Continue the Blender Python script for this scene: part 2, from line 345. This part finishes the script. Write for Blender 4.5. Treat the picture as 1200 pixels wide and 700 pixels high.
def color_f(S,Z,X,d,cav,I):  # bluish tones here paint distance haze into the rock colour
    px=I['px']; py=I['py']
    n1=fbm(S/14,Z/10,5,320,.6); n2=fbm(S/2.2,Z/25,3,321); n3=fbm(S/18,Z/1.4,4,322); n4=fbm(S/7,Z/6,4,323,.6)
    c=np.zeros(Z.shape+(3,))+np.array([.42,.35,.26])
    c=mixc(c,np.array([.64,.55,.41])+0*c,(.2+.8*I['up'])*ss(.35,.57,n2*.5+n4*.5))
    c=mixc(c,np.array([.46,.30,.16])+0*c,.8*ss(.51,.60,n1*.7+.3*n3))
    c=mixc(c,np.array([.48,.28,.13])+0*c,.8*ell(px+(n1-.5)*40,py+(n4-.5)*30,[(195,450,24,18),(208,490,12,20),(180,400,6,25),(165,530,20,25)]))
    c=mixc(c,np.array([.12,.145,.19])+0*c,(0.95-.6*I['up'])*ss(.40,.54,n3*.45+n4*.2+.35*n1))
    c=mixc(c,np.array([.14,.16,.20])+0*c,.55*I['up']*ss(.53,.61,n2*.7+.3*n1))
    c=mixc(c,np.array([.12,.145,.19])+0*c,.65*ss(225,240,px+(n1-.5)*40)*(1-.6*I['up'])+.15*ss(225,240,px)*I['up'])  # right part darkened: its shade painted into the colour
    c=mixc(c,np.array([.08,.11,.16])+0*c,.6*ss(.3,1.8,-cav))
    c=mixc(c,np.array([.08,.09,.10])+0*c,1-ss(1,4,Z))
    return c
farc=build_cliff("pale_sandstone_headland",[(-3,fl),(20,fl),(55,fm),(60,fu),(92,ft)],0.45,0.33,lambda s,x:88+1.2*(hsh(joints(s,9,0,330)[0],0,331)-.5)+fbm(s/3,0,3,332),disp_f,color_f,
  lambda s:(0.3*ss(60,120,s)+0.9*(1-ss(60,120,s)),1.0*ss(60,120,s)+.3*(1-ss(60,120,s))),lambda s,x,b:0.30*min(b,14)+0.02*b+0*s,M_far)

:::

* _Your instructions_
Each line must be given again exactly as written above.

* _Response to this exercise_
Continue the Blender Python script for this scene: part 2, from line 345. This part finishes the script. Write for Blender 4.5. Treat the picture as 1200 pixels wide and 700 pixels high.
def color_f(S,Z,X,d,cav,I):  # bluish tones here paint distance haze into the rock colour
    px=I['px']; py=I['py']
    n1=fbm(S/14,Z/10,5,320,.6); n2=fbm(S/2.2,Z/25,3,321); n3=fbm(S/18,Z/1.4,4,322); n4=fbm(S/7,Z/6,4,323,.6)
    c=np.zeros(Z.shape+(3,))+np.array([.42,.35,.26])
    c=mixc(c,np.array([.64,.55,.41])+0*c,(.2+.8*I['up'])*ss(.35,.57,n2*.5+n4*.5))
    c=mixc(c,np.array([.46,.30,.16])+0*c,.8*ss(.51,.60,n1*.7+.3*n3))
    c=mixc(c,np.array([.48,.28,.13])+0*c,.8*ell(px+(n1-.5)*40,py+(n4-.5)*30,[(195,450,24,18),(208,490,12,20),(180,400,6,25),(165,530,20,25)]))
    c=mixc(c,np.array([.12,.145,.19])+0*c,(0.95-.6*I['up'])*ss(.40,.54,n3*.45+n4*.2+.35*n1))
    c=mixc(c,np.array([.14,.16,.20])+0*c,.55*I['up']*ss(.53,.61,n2*.7+.3*n1))
    c=mixc(c,np.array([.12,.145,.19])+0*c,.65*ss(225,240,px+(n1-.5)*40)*(1-.6*I['up'])+.15*ss(225,240,px)*I['up'])  # right part darkened: its shade painted into the colour
    c=mixc(c,np.array([.08,.11,.16])+0*c,.6*ss(.3,1.8,-cav))
    c=mixc(c,np.array([.08,.09,.10])+0*c,1-ss(1,4,Z))
    return c
farc=build_cliff("pale_sandstone_headland",[(-3,fl),(20,fl),(55,fm),(60,fu),(92,ft)],0.45,0.33,lambda s,x:88+1.2*(hsh(joints(s,9,0,330)[0],0,331)-.5)+fbm(s/3,0,3,332),disp_f,color_f,
  lambda s:(0.3*ss(60,120,s)+0.9*(1-ss(60,120,s)),1.0*ss(60,120,s)+.3*(1-ss(60,120,s))),lambda s,x,b:0.30*min(b,14)+0.02*b+0*s,M_far)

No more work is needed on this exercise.